Tonton Eko, General Manager Product Development PT Isuzu Astra Motor Indonesia (IAMI), menjelaskan, konstruksi mesin diesel Euro 4 memiliki komponen utama untuk mengurangi emisi gas berbahaya, yaitu exhaust gas recirculation (EGR) untuk mensirkulasi gas buang hingga temperatur intake tidak terlalu tinggi (sehingga kandungan gas NOx tidak tinggi) dan Diesel Oxidation Catalyst (DOC). “EGR dan DOC ini sangat rentan rusak terhadap bahan bakar dengan kadar sulfur tinggi,” kata Tonton.
Hingga kini, sektor hulu dan hilir, termasuk industri yang tinggal mengikuti aturan pemerintah, telah menyatakan kesiapannya. Industri otomotif pun mau tidak mau melangkah menuju Euro 4 demi menghadapi kompetisi industri yang semakin ketat.

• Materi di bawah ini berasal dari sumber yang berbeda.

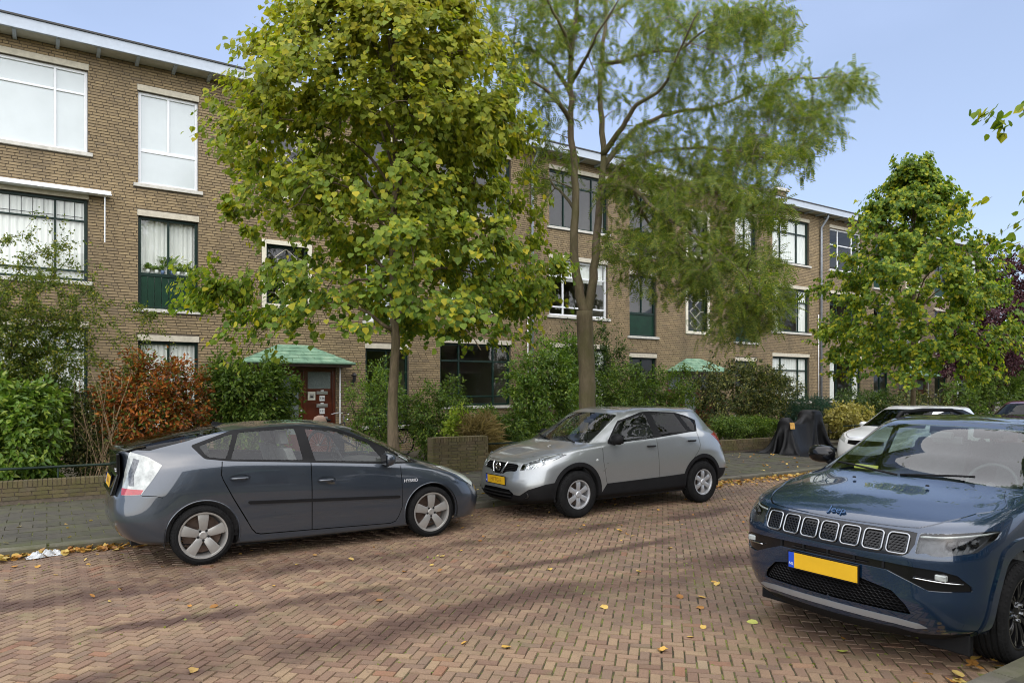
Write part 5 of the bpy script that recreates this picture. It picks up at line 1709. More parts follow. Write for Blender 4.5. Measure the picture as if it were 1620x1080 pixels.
def hexmesh(S, y0, y1, z0, z1, cell=.022, off=-.012, rad=.0032, inside=None):
    """staggered grille mesh of short bars laid on the surface"""
    b = MB()
    k = 0
    z = z0
    segs = []
    while z < z1:
        y = y0 + (cell / 2 if k % 2 else 0)
        while y < y1:
            a, c = (y, z), (y + cell * .5, z + cell * .30)
            d = (y + cell, z)
            segs.append((a, c, d))
            y += cell
        z += cell * .62; k += 1
    q = [p for s_ in segs for p in s_]
    uv = S.inv([(abs(p[0]), p[1]) for p in q], 'front')
    P = S.ev(uv[:, 0], uv[:, 1]); N = S.normal(uv[:, 0], uv[:, 1])
    P = P + N * off
    for i, s_ in enumerate(segs):
        if inside is not None and not all(inside(*p) for p in s_): continue
        pts = [(P[3 * i + j][0], math.copysign(P[3 * i + j][1], s_[j][0] if abs(s_[j][0]) > 1e-9 else 1), P[3 * i + j][2]) for j in range(3)]
        b.tube(pts, rad, 4, cap=False)
    return b

def build_jeep():
    root = thing('parked_car', 'glossy blue sport utility vehicle in the right foreground with seven-slot grille and blank yellow plate', 'car', (6.83, 3.10, .008), R(180 + 2.4), 'cars parked along the street')
    root.rotation_euler = (R(-1.1), 0, R(180 + 2.4))
    mats = dict(paint=paint('deep_blue_paint', (.006, .022, .052), .45, .22), glass=glass_mat('suv_windshield', (.72, .84, .80), refl=1.5), dglass=M_CGLASSD, trim=M_GBLK, blk=M_BLK, gap=M_GAP, clear=M_LAMPGLASS, red=M_REDLENS, strip=M_GREYSTRIP, roof=paint('black_roof_paint', (.012, .012, .014), .2, .2))
    win = rounded([(.80, 1.165), (.55, 1.36), (.28, 1.50), (-.2, 1.535), (-.8, 1.53), (-1.3, 1.49), (-1.38, 1.28), (-.85, 1.235), (.35, 1.165)], .03)
    arch = lambda x, g: rounded([(x - .47 - g, .10), (x - .44 - g, .50 + g * .3), (x - .29 - g * .6, .745 + g), (x - .12, .80 + g), (x + .14, .80 + g), (x + .30 + g * .6, .745 + g), (x + .42 + g, .50 + g * .3), (x + .45 + g, .10)], .06)
    reg = [
     dict(name='roof', view='uv', mat='roof', mode='both', depth=.01, pts=[(0, 8.25), (13, 8.12), (13, 10), (0, 10)]),
     dict(name='front_door', view='side', mat='paint', pts=rounded([(.82, 1.12), (.84, .60), (.80, .42), (-.30, .42), (-.22, 1.17)], .03)),
     dict(name='rear_door', view='side', mat='paint', pts=rounded([(-.235, 1.17), (-.315, .42), (-.88, .42), (-1.05, .75), (-1.25, .95), (-1.25, 1.24)], .03)),
     dict(name='shut_line', view='side', mat='gap', gap=.011, depth=0, off=-.008, pts=[(.825, 1.12), (.845, .60), (.80, .40)]),
     dict(name='hood', view='uv', mat='paint', mode='both', pts=[(9.35, 4.55), (10.15, 4.62), (10.9, 4.4), (11.5, 4.12), (13, 4.05), (13, 5.93), (9.6, 5.93)]),
     dict(name='shut_line', view='uv', mat='gap', gap=.008, depth=0, off=-.01, pts=[(9.4, 5.95), (9.3, 4.55), (10.15, 4.60), (10.9, 4.36), (11.5, 4.07), (13, 4.0)]),
     dict(name='lower_bumper', view='uv', mat='blk', mode='both', depth=.01, pts=[(9.6, 0), (13, 0), (13, 1.0), (11.8, 1.0), (11.4, .75), (9.6, .75)]),
     dict(name='sill_cladding', view='side', mat='blk', off=.004, pts=[(.9, .20), (.86, .43), (-.86, .43), (-.9, .20)]),
     dict(name='wheel_flare', view='side', mat='paint', off=.014, depth=.03, pts=arch(1.318, .075)),
     dict(name='wheel_flare', view='side', mat='paint', off=.014, depth=.03, pts=arch(-1.318, .075)),
     dict(name='grille_panel', view='front', mat='trim', mode='both', off=-.004, depth=.02, pts=[(0, .935), (.30, .935), (.50, .935), (.55, .93), (.555, .86), (.53, .80), (.49, .775), (.30, .768), (0, .765)]),
     dict(name='upper_intake', view='front', mat='trim', mode='both', off=-.012, depth=.02, pts=rounded([(0, .728), (.40, .722), (.70, .712), (.775, .69), (.83, .62), (.835, .585), (.64, .575), (.53, .62), (.40, .668), (0, .674)], .008)),
     dict(name='lower_intake', view='front', mat='gap', mode='both', off=-.035, depth=0, pts=rounded([(0, .585), (.22, .585), (.44, .54), (.52, .46), (.55, .395), (.27, .392), (0, .39)], .02)),
     dict(name='skid_strip', view='front', mat='strip', mode='both', off=.008, depth=.02, pts=[(0, .365), (.45, .36), (.58, .345), (.62, .325), (.56, .31), (.45, .318), (0, .322)]),
     dict(name='headlamp', view='front', mat='clear', off=.002, depth=0, ur=(9.3, 13), pts=rounded([(.565, .80), (.565, .93), (.70, .94), (.83, .955), (.872, .95), (.875, .90), (.845, .835), (.70, .80), (.65, .80), (.62, .815)], .014)),
     dict(name='window_trim', view='side', mat='blk', pts=win, vr=(4.5, 10)),
     dict(name='front_door_window', view='side', mat='dglass', off=-.004, vr=(4.5, 10), pts=rounded([(.70, 1.18), (.50, 1.355), (.25, 1.48), (-.18, 1.515), (-.20, 1.20), (.35, 1.175)], .02)),
     dict(name='rear_door_window', view='side', mat='dglass', off=-.004, vr=(4.5, 10), pts=rounded([(-.28, 1.515), (-.8, 1.51), (-1.2, 1.47), (-1.25, 1.27), (-.85, 1.245), (-.28, 1.205)], .02)),
     dict(name='windshield', view='uv', mat='glass', mode='both', off=-.003, pts=[(8.5, 6.12), (9, 6.10), (13, 6.08), (13, 7.98), (8.5, 7.95)]),
     dict(name='rear_window', view='uv', mat='dglass', mode='both', off=-.003, pts=[(0, 6.1), (2.3, 6.1), (2.4, 7.9), (0, 7.9)]),
     dict(name='tail_lamp', view='side', mat='red', off=.004, ur=(1.5, 4.2), pts=[(-1.62, 1.10), (-1.95, 1.12), (-2.02, .95), (-1.75, .98)]),
     dict(name='arch_hole', view='side', mat='blk', hole=True, pts=arch(-1.318, 0)),
     dict(name='arch_hole', view='side', mat='blk', hole=True, pts=arch(1.318, 0)),
    ]
    S, ob = car_shell(root, rows_j, reg, mats, grid=.032)
    for x in (-1.318, 1.318):
        arch_set(root, S, x, .40, .45, .352, .245, .225, .79, 'black', None)
    u = MB(); u.box(-.95, .95, -.80, .80, .24, .36); u.box(-1.95, -.9, -.5, .5, .3, .44); u.box(.9, 2.04, -.5, .5, .22, .36); u.build('underbody', M_UNDER, root)
    for s in (1, -1):
        q = MB(); q.box(1.78, 1.84, s * .62 - .16, s * .62 + .16, .13, .27); q.build('air_deflector', M_BLK, root, bevel=.01)
    car_interior(root, dict(x0=-1.7, x1=1.05, hw=.75, zf=.46, zb=1.15, zh=.70, xs=-.2, xr=-1.1, xd=.85, zd=1.10, xm=.36, zm=1.43), M_SEATD, M_DASHL, 1)
    for s in (1, -1): mirror(root, .64, s * .90, 1.235, s, M_GBLK, (.10, .13, .085), .08)
    handle_bar(ob['front_door'], S, -.10, 1.0, mats['paint'], .2)
    # seven slots: chrome ring, recess and mesh
    zc, hw, hh = .852, .062, .062
    for i in range(7):
        yc = (i - 3) * .152
        ol = rounded([(yc - hw, zc - hh), (yc + hw, zc - hh), (yc + hw, zc + hh), (yc - hw, zc + hh)], .028, 5)
        uv = S.inv([(abs(p[0]), p[1]) for p in ol], 'front'); P = S.ev(uv[:, 0], uv[:, 1]); N = S.normal(uv[:, 0], uv[:, 1])
        sgn = np.array([1 if p[0] >= 0 else -1 for p in ol])
        P[:, 1] *= sgn; N[:, 1] *= sgn
        a = P + N * .004
        slot = MB()
        pts = [tuple(p) for p in a] + [tuple(a[0]), tuple(a[1])]
        slot.tube(pts, .0072, 6, cap=False)
        so = slot.build('grille_slot', simple('satin_slot_ring', (.30, .31, .32), .25, .9), ob['grille_panel'][0], smooth=True)
        rc = MB(); n = len(P)
        b_ = P - N * .003
        rc.add([tuple(p) for p in b_] + [tuple(b_.mean(0))], [(j, (j + 1) % n, n) for j in range(n)])
        rc.build('slot_back', M_GAP, so)
        hm = hexmesh(S, yc - hw, yc + hw, zc - hh, zc + hh, .026, .0015, .0042, lambda y, z, yc=yc: abs(y - yc) < hw - .004 and abs(z - zc) < hh - .004)
        hm.build('slot_mesh', M_MESHBLK, so)
    hm = hexmesh(S, -.54, .54, .40, .56, .034, -.022, .0045, lambda y, z: z < np.interp(abs(y), [0, .22, .44, .52, .55], [.57, .57, .53, .455, .39]))
    hm.build('intake_mesh', M_MESHBLK, ob['lower_intake'][0])
    q = bars_on(S, 'front', [[(-.28, .694), (.28, .694)]], .004); q.build('intake_bar', M_BLK, ob['upper_intake'][0])
    ud = MB()
    for y in (-.38, -.19, 0, .19, .38):
        uv = S.inv([(abs(y), .70)], 'front'); P = S.ev(uv[:, 0], uv[:, 1])[0]
        ud.box(P[0] - .02, P[0] - .002, y - .008, y + .008, .676, .724)
    ud.build('intake_divider', M_BLK, ob['upper_intake'][0])
    for s in (1, -1):
        k = 0 if s > 0 else 1
        # lamp housing, light bar and projector
        ys = np.linspace(.567, .872, 14)
        lo = [(y, np.interp(y, [.565, .62, .65, .70, .845, .875], [.80, .815, .80, .80, .835, .90])) for y in ys]
        hi = [(y, np.interp(y, [.565, .70, .83, .872], [.93, .94, .955, .95])) for y in ys]
        uvl = S.inv(lo, 'front', ur=(9.3, 13)); uvh = S.inv(hi, 'front', ur=(9.3, 13))
        Nl, Nh = S.normal(uvl[:, 0], uvl[:, 1]), S.normal(uvh[:, 0], uvh[:, 1])
        a2, b2 = S.ev(uvl[:, 0], uvl[:, 1]), S.ev(uvh[:, 0], uvh[:, 1])
        a, b_ = a2 - Nl * .05, b2 - Nh * .05
        v = [tuple(p) for p in a2] + [tuple(p) for p in a] + [tuple(p) for p in b_] + [tuple(p) for p in b2]
        n = 14
        hk = MB(); hk.add([(p[0], s * p[1], p[2]) for p in v], [(q_ * n + i, q_ * n + i + 1, (q_ + 1) * n + i + 1, (q_ + 1) * n + i) for q_ in range(3) for i in range(n - 1)])
        hk.build('headlamp_housing', simple('dark_chrome_lamp', (.05, .052, .055), .3, .5, var=.4, scale=30, spec=.3), ob['headlamp'][k])
        lb = MB()
        mid = (b2 * .88 + a2 * .12) - Nh * .018
        lb.tube([(p[0], s * p[1], p[2]) for p in mid], .008, 6); lb.build('light_bar', M_CLEARLENS, ob['headlamp'][k], smooth=True)
        pj = MB()
        for idx in (7, 9, 11):
            p = (a2[idx] * .55 + b2[idx] * .45) - Nl[idx] * .035
            pj.lathe([(.0, .018), (.02, .012), (.028, .0), (.032, -.01)], 16, 'x', c=(p[0], s * p[1], p[2]))
        pj.build('projector', M_GBLK, ob['headlamp'][k], smooth=True)
        fg = MB()
        uv = S.inv([(.70, .665)], 'front'); P = S.ev(uv[:, 0], uv[:, 1])[0]
        fg.box(P[0] - .03, P[0] + .006, s * P[1] - .035, s * P[1] + .035, P[2] - .018, P[2] + .022)
        fg.build('fog_lamp', M_CLEARLENS, root, bevel=.008)
        tr = bars_on(S, 'front', [[(s * .56, .648), (s * .70, .640), (s * .80, .635)]], .005); tr.build('fog_trim', M_CHROME, root, smooth=True)
        # roof rail
        rl = MB(); rl.tube([(.02, s * .60, 1.575), (-.08, s * .60, 1.63), (-.5, s * .60, 1.645), (-1.1, s * .585, 1.635), (-1.32, s * .57, 1.59)], .018, 8)
        rl.build('roof_rail', M_BLK, root, smooth=True)
        wn = MB(); wn.lathe([(.0, .012), (.012, .01), (.014, 0)], 10, 'z', c=(1.35, s * .28, 1.142)); wn.build('washer_nozzle', M_BLK, root)
    plate(root, (2.222, -.03, .60), (R(2), 0, R(90)), None)
    uv = S.inv([(2.075, .0)], 'top', ur=(11, 13)); P = S.ev(uv[:, 0], uv[:, 1])[0]
    tx = text_mesh('hood_lettering', 'Jeep', .075, simple('blue_chrome_letters', (.03, .07, .15), .2, .6), root, (P[0] + .004, 0, P[2] + .010), (R(42), 0, R(90)), ext=.006)
    wipers(root, [[(1.13, -.05, 1.175), (1.02, -.50, 1.21), (1.0, -.62, 1.215)], [(1.14, -.02, 1.18), (1.06, .38, 1.21), (1.05, .48, 1.215)]])
    st = MB(); st.box(.0, .012, -.10, .10, -.02, .02)
    so = st.build('permit_card', simple('yellow_card', (.42, .36, .05), .6), root); so.location = (.90, -.42, 1.18); so.rotation_euler = (0, R(-35), 0)
    # sensor on the glass
    sn = MB(); sn.box(.44, .50, -.08, .08, 1.44, 1.50); sn.build('mirror_sensor', M_DASH, root, bevel=.01)
    return root
build_jeep()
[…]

Kini, kesiapan bahan bakar B30 semestinya tidak lagi menjadi penghalang bagi komitmen menjaga lingkungan yang bersih dan keberlanjutan industri. Apalagi, Presiden Joko Widodo saat menyaksikan ekspor perdana Isuzu Traga beberapa waktu lalu menyatakan, tahun 2024, ekspor otomotif harus mencapai senilai Rp 338 triliun.
Tentu, untuk meningkatkan ekspor otomotif, seperti dilakukan Isuzu pada produknya Isuzu Traga, teknologi mesin otomotif sudah harus menggunakan standar mesin Euro 4 untuk menyesuaikan regulasi di negara-negara tujuan ekspor.